The Conservative Party doesn’t really have any ideology beyond the preservation and/or return to power of the people who are currently in charge of the Conservative Party. Margaret Thatcher famously declared that “we ought to have an ideology” because her opponents on the left did, and it was this that allowed her to graft from Hayek the policy program with which she governed. But over the last 350 the one constant of the party is its supreme adaptability to whatever is necessary to win.

This is also why certain defeat at the next election is so dizzying. If your only purpose and intention is to win, then knowing you’re going to lose turns the whole thing into a press tour for a movie the cast all know is going to bomb. The only thing for it is for all the top people to make sure they seem appropriately serious and normal enough to get good jobs after office. This is far from an irrelevant consideration - one of the reasons Trump struggled to recruit good staff who knew the system in DC is that they were worried they’d find it hard to get good patronage jobs in finance, lobbying, corporate America and so on afterwards.

I think the strategy is "Try not to lose any more skin on unnecessary fights and hope to god the Boris/Truss stink wears off by the election."

I'm not expecting it to work, mind.

Then they should make efforts to do something different to Boris/Truss, i.e. not CONSTANTLY punching rightwards.

The left has their "no enemies to the left" policy, and so apparently do the designated pretend-right-wing controlled opposition party.

The left has their "no enemies to the left" policy, and so apparently do the designated pretend-right-wing controlled opposition party.

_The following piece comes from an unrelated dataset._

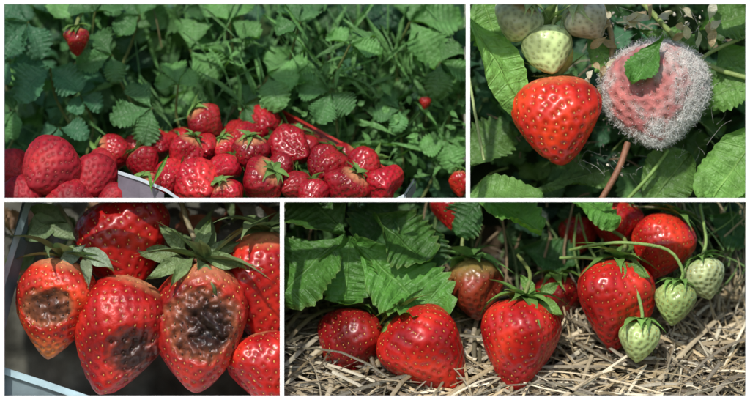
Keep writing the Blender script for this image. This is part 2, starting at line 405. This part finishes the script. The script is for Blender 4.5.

In the British context, this is "Black is White" level wrong. Keir Starmer has attracted more press attention for purging Corbynites from the Labour party (including kicking out Jeremy Corbyn himself) than for his work opposing the Tories. Re. the current thing, he has made the milquetoast pro-Israel mouth noises you would expect from someone on the pro-establishment left, and doubled down when attacked for it by pro-Palestine voices in Labour.

Can't stop thinking about the guy who used to periodically tell us how the UK Multicultural Tories will show us the way to fight wokism.